Weighted Prior as an application of IS in BP simulation
In this section, we show how IS plays a role in BP simulation. As Bayes rule, posterior distribution is proportional to the likelihood of observed data and prior distribution of parameter (Supplementary Formula-3). It emphasizes that likelihood can play the role of importance function for priors or for a prior. Using this approach, the expectation of a posterior distribution function can be calculated. In addition, to paint a clearer picture of the posterior density and its properties- such as percentiles-it suffices to generate weighted samples from the prior.
This follows a straightforward algorithm: 1) Generate a random sample from a prior distribution. 2) Consider the values of the likelihood of the data in this generated sample as the weight and continue this process, 3) Normalize the weights.
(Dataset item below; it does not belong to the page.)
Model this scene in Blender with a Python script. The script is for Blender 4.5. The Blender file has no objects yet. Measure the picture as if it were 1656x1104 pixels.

Consequently, each point has its own probability of occurrence by the likelihood of data. This naïve sampling method which we referred to as Weighted Prior (WP) is equivalent to IS. As such IS method provides an alternative way to exact simulation from posterior (Supplementary Formula-4). It is worth mentioning that, bias estimated through this approach is of an order of\(\frac{\mathbf{1}}{\mathbf{n}}\) so in large samples it provides unbiased estimates. It should be considered that, the contribution of generated samples to the estimation of the final posterior depends on how much it is supported by data. This means that, prior distributions should not be that much far off from the likelihood if so, most generated points receive very small importance weights. We depicted a case when this method fails (Figure 2).